We present stellar rotation curves and velocity dispersion profiles for 104 quiescent galaxies at z=0.6-1 from the Large Early Galaxy Astrophysics Census (LEGA-C) spectroscopic survey. Rotation is typically probed across 10-20kpc, or to an average of 2.7Re. Combined with central stellar velocity dispersions ({sigma}0) this provides the first determination of the dynamical state of a sample selected by a lack of star formation activity at large lookback time. The most massive galaxies (M_*_>2x10^11^M_{sun}_) generally show no or little rotation measured at 5 kpc (|V_5_|/{sigma}_0_<0.2 in eight of ten cases), while ~64% of less massive galaxies show significant rotation. This is reminiscent of local fast- and slow- rotating ellipticals and implies that low- and high-redshift quiescent galaxies have qualitatively similar dynamical structures. We compare |V_5_|/{sigma}_0_ distributions at z~0.8 and the present day by re-binning and smoothing the kinematic maps of 91 low-redshift quiescent galaxies from the Calar Alto Legacy Integral Field Area (CALIFA) survey and find evidence for a decrease in rotational support since z~1. This result is especially strong when galaxies are compared at fixed velocity dispersion; if velocity dispersion does not evolve for individual galaxies then the rotational velocity at 5kpc was an average of 94+/-22% higher in z~0.8 quiescent galaxies than today.
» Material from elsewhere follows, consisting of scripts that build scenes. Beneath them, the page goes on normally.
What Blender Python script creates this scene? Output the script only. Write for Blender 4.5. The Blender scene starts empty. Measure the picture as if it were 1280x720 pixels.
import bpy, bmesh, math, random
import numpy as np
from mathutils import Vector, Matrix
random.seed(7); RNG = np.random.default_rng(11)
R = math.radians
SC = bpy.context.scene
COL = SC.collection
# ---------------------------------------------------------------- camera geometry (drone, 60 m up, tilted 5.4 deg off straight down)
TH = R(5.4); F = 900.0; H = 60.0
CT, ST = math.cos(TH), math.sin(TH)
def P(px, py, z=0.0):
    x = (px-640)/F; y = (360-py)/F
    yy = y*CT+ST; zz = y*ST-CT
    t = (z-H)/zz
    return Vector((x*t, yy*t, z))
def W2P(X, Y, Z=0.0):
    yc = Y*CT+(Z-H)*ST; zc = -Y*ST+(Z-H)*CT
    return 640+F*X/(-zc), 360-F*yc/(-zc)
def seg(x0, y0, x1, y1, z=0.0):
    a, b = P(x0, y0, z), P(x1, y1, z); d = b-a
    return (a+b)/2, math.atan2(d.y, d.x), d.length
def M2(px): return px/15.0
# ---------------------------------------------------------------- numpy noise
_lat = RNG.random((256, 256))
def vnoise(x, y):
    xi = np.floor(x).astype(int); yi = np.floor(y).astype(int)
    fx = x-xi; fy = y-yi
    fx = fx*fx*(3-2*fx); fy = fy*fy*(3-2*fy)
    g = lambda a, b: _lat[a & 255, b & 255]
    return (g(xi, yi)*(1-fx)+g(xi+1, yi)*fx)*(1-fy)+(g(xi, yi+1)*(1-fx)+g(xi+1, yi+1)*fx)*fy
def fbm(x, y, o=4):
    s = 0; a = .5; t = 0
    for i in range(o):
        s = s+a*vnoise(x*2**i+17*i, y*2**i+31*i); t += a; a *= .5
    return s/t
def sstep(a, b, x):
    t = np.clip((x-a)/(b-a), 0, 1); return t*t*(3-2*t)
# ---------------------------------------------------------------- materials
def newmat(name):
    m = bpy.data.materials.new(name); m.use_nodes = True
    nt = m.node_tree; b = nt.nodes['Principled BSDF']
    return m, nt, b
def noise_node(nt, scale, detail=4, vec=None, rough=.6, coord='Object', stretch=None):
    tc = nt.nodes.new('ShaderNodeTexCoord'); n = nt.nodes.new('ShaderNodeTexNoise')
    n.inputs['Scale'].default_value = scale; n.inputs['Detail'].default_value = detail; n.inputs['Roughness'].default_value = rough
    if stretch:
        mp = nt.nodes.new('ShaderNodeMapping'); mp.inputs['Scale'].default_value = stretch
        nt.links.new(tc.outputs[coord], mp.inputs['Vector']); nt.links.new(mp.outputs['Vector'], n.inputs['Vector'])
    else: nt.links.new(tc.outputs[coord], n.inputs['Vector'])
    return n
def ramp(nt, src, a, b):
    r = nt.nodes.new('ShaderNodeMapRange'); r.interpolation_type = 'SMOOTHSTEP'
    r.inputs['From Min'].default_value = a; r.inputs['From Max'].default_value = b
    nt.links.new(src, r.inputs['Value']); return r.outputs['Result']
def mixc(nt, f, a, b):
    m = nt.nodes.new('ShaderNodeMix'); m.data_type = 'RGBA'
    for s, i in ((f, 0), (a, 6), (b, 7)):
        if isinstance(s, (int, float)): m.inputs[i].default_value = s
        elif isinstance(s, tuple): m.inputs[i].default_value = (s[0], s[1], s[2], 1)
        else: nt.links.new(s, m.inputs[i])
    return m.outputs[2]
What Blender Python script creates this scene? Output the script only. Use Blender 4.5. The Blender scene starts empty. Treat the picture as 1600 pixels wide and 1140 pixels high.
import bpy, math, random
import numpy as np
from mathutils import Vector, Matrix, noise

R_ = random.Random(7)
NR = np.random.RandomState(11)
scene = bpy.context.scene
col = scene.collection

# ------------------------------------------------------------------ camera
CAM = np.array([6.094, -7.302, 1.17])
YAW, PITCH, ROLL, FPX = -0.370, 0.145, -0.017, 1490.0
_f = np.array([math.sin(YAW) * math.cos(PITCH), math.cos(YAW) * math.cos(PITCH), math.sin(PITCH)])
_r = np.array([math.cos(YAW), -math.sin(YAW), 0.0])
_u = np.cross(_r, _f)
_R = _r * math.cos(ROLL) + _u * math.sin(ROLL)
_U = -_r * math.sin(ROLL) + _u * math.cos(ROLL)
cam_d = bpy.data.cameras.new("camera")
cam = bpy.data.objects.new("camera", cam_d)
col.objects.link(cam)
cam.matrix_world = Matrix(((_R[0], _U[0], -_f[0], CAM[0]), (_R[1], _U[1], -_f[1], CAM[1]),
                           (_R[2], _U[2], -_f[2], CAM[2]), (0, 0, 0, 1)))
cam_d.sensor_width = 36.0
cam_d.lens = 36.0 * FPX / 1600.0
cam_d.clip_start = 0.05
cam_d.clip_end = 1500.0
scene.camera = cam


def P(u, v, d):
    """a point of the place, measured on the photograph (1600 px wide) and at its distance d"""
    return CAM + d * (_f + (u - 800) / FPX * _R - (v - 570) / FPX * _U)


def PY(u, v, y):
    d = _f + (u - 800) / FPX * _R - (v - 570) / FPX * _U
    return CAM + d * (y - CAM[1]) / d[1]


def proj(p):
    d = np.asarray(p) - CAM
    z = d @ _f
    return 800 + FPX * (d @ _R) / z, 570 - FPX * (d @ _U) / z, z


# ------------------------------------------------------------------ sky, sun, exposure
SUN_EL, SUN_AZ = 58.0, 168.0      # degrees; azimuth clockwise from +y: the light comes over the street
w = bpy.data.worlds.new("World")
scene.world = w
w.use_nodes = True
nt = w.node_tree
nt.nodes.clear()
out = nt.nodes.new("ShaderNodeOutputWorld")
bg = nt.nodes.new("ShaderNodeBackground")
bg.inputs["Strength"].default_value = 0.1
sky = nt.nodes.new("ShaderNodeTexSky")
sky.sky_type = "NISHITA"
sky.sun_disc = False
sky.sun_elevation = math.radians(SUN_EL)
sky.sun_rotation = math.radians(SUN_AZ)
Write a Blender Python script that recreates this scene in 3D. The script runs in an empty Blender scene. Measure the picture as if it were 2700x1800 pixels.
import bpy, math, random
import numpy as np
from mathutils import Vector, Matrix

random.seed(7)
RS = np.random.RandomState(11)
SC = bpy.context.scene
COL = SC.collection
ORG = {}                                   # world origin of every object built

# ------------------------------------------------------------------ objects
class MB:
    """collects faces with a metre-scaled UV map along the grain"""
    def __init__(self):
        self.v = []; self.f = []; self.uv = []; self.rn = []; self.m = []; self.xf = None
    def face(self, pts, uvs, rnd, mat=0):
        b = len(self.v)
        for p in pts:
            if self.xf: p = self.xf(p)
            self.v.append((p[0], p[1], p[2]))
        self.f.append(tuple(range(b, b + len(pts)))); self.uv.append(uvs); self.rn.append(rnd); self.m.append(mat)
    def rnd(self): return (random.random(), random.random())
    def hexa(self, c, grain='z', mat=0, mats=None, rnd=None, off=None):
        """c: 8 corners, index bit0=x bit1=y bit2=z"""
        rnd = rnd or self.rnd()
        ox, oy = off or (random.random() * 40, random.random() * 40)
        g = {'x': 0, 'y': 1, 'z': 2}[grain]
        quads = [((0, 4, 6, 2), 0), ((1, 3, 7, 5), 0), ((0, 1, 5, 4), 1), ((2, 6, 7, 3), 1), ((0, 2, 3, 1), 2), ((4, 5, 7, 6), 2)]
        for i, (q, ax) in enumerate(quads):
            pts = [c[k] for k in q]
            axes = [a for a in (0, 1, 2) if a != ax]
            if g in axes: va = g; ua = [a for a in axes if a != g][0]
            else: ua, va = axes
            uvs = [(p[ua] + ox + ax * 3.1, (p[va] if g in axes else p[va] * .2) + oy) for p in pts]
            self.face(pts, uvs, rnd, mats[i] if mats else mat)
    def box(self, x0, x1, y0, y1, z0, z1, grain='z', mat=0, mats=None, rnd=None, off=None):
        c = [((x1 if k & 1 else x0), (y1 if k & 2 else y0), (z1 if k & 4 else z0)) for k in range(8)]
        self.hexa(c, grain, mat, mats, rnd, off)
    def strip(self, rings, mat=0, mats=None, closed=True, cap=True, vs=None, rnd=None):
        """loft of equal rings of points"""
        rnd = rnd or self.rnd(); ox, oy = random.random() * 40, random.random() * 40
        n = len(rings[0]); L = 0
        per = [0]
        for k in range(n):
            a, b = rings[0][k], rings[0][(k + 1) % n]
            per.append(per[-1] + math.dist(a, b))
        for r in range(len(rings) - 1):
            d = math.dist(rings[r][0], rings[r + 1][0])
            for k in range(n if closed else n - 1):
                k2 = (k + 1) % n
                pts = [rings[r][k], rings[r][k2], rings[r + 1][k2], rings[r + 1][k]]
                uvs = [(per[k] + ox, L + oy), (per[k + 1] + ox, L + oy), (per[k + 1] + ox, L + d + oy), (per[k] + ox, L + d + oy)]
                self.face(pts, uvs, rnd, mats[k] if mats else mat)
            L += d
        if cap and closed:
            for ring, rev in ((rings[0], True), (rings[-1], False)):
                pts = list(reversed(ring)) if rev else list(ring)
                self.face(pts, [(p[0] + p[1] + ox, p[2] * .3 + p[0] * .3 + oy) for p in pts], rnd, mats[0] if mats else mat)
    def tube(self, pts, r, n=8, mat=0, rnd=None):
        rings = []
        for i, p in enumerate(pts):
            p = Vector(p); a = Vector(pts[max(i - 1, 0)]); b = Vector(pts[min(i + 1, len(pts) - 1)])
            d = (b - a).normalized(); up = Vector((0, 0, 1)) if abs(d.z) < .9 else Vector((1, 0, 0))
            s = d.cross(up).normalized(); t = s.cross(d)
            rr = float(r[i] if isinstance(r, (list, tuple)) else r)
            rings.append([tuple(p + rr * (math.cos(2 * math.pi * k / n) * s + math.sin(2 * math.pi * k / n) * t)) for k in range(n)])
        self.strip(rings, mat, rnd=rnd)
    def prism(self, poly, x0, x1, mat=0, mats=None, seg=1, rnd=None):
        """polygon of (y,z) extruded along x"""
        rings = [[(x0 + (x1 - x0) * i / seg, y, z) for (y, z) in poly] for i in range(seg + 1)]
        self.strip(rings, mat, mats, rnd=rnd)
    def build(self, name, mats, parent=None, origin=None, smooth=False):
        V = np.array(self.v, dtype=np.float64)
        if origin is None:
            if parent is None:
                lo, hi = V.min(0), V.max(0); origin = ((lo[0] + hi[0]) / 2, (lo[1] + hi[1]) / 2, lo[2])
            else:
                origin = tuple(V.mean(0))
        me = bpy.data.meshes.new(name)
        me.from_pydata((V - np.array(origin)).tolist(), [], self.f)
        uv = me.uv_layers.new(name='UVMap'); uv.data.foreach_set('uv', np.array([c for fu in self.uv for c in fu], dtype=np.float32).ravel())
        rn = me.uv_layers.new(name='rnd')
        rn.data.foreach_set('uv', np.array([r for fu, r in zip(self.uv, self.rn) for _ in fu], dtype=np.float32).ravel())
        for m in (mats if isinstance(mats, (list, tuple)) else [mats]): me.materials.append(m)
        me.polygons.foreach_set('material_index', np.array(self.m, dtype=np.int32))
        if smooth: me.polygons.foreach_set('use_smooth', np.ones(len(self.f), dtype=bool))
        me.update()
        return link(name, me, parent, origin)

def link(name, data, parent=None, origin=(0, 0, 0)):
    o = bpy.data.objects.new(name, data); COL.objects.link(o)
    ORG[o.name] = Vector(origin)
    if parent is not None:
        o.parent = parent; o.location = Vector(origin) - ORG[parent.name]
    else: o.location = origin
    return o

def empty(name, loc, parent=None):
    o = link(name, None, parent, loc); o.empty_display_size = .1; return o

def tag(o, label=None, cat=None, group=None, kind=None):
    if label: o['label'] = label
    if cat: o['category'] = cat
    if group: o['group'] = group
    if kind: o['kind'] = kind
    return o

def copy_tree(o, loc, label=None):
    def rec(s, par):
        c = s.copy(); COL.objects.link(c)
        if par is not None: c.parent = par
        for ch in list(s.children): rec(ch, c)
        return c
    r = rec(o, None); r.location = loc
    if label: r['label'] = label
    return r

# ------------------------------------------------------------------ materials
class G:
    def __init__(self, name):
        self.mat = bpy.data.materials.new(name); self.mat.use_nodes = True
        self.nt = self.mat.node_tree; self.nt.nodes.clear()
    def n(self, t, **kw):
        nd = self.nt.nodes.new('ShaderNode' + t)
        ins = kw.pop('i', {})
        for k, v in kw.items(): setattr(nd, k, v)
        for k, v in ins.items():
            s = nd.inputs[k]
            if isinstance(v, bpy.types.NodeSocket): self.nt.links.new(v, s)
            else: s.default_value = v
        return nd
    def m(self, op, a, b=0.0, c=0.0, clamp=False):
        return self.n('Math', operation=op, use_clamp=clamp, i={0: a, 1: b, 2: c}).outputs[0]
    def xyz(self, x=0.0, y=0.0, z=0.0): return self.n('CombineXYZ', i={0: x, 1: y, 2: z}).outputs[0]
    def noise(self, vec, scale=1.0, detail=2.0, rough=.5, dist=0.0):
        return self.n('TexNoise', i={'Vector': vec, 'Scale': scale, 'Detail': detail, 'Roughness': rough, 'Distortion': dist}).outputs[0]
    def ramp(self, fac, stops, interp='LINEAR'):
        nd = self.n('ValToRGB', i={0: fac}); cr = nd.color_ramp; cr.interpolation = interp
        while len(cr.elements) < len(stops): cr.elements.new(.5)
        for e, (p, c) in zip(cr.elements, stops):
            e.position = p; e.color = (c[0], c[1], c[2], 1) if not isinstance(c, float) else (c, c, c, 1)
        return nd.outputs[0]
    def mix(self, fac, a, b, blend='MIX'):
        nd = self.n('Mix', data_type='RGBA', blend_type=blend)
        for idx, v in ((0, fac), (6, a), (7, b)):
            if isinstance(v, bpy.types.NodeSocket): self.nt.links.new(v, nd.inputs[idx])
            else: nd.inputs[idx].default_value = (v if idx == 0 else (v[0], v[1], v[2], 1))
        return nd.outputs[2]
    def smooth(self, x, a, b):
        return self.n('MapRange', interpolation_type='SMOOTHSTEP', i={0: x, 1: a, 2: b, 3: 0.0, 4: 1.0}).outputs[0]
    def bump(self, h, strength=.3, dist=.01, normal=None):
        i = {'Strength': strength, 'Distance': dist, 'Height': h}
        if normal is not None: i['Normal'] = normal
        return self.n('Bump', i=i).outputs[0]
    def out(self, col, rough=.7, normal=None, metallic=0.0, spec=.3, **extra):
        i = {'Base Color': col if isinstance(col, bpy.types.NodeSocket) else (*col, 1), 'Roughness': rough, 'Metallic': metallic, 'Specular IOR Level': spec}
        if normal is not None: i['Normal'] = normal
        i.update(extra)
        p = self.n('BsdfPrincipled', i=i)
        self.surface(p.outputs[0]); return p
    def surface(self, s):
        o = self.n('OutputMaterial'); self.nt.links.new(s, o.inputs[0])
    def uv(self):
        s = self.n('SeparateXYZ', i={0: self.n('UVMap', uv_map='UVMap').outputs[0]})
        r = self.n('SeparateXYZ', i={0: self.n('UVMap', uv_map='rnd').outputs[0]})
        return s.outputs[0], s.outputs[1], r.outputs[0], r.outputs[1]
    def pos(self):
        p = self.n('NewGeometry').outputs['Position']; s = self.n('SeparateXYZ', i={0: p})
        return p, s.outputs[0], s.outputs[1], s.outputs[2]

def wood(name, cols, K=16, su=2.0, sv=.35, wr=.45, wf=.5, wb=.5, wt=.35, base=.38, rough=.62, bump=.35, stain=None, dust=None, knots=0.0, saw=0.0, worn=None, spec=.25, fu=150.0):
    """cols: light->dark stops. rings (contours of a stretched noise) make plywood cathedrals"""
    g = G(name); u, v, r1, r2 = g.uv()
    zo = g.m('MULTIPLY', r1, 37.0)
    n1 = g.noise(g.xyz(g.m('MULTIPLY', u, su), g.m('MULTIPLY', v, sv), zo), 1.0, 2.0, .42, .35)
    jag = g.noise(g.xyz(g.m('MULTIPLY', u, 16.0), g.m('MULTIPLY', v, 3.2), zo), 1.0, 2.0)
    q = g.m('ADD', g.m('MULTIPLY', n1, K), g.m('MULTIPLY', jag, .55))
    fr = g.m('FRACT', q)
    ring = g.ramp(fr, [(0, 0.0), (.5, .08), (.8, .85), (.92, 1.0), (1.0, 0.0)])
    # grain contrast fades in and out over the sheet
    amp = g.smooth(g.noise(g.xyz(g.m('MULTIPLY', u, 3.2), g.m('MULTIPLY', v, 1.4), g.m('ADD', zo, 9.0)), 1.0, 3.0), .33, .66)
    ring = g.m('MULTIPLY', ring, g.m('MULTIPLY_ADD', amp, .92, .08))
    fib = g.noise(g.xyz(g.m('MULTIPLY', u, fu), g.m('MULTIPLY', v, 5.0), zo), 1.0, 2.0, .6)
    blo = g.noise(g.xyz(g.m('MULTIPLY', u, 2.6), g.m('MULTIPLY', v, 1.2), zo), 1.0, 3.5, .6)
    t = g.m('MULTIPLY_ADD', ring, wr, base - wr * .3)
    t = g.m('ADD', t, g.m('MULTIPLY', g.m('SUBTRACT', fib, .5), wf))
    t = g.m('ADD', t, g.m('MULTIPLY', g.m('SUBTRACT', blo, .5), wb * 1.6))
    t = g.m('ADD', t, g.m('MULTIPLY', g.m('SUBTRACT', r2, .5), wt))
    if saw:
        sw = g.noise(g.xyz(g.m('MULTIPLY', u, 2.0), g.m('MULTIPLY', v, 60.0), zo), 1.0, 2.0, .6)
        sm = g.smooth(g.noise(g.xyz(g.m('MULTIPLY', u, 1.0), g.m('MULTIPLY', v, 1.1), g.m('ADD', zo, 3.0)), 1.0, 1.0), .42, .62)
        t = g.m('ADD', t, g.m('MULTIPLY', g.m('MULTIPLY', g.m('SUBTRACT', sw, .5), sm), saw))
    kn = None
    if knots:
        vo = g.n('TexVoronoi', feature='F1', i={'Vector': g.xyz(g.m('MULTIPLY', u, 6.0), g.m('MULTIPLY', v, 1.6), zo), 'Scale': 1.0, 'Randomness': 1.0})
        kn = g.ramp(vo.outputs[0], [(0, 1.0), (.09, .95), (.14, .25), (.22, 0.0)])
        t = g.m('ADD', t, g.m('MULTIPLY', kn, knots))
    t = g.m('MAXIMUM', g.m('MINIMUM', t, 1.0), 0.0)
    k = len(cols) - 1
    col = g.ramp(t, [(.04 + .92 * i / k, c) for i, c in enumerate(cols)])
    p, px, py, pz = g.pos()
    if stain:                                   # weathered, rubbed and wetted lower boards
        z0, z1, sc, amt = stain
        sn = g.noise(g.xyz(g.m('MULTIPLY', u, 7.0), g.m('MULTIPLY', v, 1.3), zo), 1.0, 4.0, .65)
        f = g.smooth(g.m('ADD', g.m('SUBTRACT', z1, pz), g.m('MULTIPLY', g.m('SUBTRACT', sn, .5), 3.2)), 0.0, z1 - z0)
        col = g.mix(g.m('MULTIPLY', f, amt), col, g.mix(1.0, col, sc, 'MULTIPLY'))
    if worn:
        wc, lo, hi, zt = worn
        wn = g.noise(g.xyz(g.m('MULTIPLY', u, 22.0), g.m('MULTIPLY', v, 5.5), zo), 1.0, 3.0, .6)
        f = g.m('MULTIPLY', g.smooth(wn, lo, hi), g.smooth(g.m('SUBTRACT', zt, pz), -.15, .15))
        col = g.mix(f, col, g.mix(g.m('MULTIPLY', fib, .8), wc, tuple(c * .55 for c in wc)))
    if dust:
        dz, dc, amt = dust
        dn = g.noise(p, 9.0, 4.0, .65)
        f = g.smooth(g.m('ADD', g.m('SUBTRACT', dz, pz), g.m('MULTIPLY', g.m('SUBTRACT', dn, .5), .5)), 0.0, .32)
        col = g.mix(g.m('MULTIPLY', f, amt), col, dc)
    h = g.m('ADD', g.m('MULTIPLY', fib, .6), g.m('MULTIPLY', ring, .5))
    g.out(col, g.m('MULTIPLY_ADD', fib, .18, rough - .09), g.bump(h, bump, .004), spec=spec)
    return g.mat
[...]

Considering that the number of quiescent galaxies grows with time and that new additions to the population descend from rotationally supported star-forming galaxies, our results imply that quiescent galaxies must lose angular momentum between z~1 and the present, presumably through dissipationless merging, and/or that the mechanism that transforms star-forming galaxies also reduces their rotational support.